Andres Cabrera wrote:
Overheating of
the amp is nonsense. Most amplifiers operate in class A
or AB anyway, and maybe in class D. Heat dissipation is independant of
the input signal for these amps. The types that might build up a problem
with heat (e.g. class H) aren't used in PA enviroments. And before the
amp overheats, your speakers will be dead.

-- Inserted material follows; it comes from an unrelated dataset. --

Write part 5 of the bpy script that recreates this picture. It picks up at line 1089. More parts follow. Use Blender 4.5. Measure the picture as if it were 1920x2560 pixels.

Thanks for clarifying. I remembered I heard about overheating somewhere
with DC, and thought it was on the amp.
Adding a small DC offset is one easy way of getting rid of denormal
problems (in programs like csound and pd), do you know if this small DC
offset is able to produce these effects?
I don't know about the output stage of a soundcard. (Almost) every
soundcard uses a delta-sigma DAC, which needs some sort of low pass
filtering. It needs an output buffer to transform the rather high
impedance of this filter to a low output impedance, so the question is
if there is some sort of DC decoupling impemented in this buffer. I
don't know, but using a voltmeter (or scope) while applying a DC signal
to the card will answer that.
if you take a look at the specs of the EMU1820M it states "Frequency
Response: 0.0/-.35dB, 20Hz - 20kHz" which would mean that it doesn't
output DC signals.
But as far as I know, most audio input stages are capacitively coupled,
thereby removing such DC offsets, so there is little chance that this
type of signals will propagate through the entire signal chain.